The Virgo Myth

In all of constellation mythology, few legends are as misunderstood as the Virgo myth.  

By most accounts, the typical interpretation of Virgo mythology is a series of goddesses from various cultural mythologies that combine to create the myth of "Virgo the Virgin".  I believe, however, that this view is inaccurate.

The word "virgo" is Latin, means "self-contained" which is for us is better interpreted as "self-sufficient".  In astrology, those born under the sign of Virgo are said to behave in an individualistic, self-sufficient manner.  Their nurturing comes from a place of not needing others to find fulfillment for them, but being able to create for others because they can already create for themselves.  



The virgo myth should not be interpreted as a woman who is a virgin, but rather a nurturing woman who is a mother to all of the earth.  Immaculate conception aside, we all know that mothers can't also be virgins.

So why the confusion?  Part of it is a long-standing misinterpretation of the word itself.  In fact, I am willing to bet that other mythologists reading this are already preparing a fiery debate about whether or not I am interpreting the virgo myth correctly based mostly on the assumed meaning of the word.  I mean, "Virgo" sounds like "virgin", so they must be the same thing, right?

I don't think so.  By all accounts, Virgo is seen as the "Great Goddess", which is a somewhat vague description to begin with, though very accurate.  A look back at the history of the Virgo myth across cultures suggests reasons as to the change in how a "Great Goddess" would be viewed.



Most of the goddesses who were linked to Virgo were considered fertility goddesses, or goddesses of the harvest.  This resonates with the view of Virgo being the caretaker of mankind through her fertility.  This includes Ishtar (Babylonian mythology), Isis (Egyptian mythology), Ceres (Roman mythology), and Demeter (Greek mythology).  The constellation Virgo is thought to be a woman holding a spike of corn, thus reinforcing the Harvest Mother mythology.

In one well-known Greek myth, the goddess of the Spring season Persephone is kidnapped by the god of the underworld Hades.  Upon discovering this, the young goddess's mother Demeter, being the goddess of the harvest, decides to ruin the harvest in her despair.  Long story short, the Spring goddess got to return for six months a year to aid her mother in the harvest.  This coincides with the constellation Virgo being visible for only the months of March through August.

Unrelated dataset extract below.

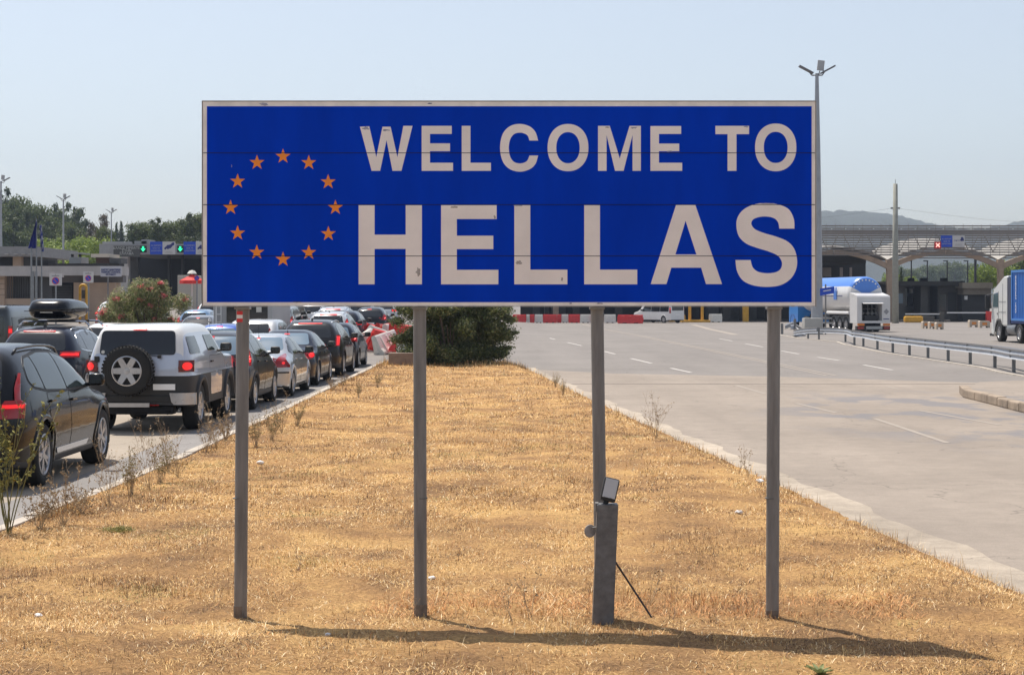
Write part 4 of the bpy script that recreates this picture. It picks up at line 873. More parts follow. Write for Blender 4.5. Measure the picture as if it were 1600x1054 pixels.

The story of Ishtar (Babylonian mythology) is similar, except that it was her husband Tammuz (the god of the harvest) who was taken to the underworld where she followed only to be trapped there as well.  

Interestingly, many of the other mythological female figures who were believed to represent Virgo include Dike (Greek mythology), Astraea (Greek mythology), and Erigone (Roman mythology), all of whom represented Justice.  Once you realize that Libra (the scales of justice) is the next sign in the zodiac following Virgo, suddenly things begin to make more sense.

But there is another explanation.  From early Babylonian mythology, the grain goddess Nidoba is often considered to be the first incarnation of Virgo, which is consistent with the view of Virgo being the self-sustaining, life-giving caretaker that most Virgo mythology follows.  However, over time, worshipers of Nidoba moved toward the worship of god Nabu (Babylonian mythology) instead.  Nabu is the god of wisdom and justice.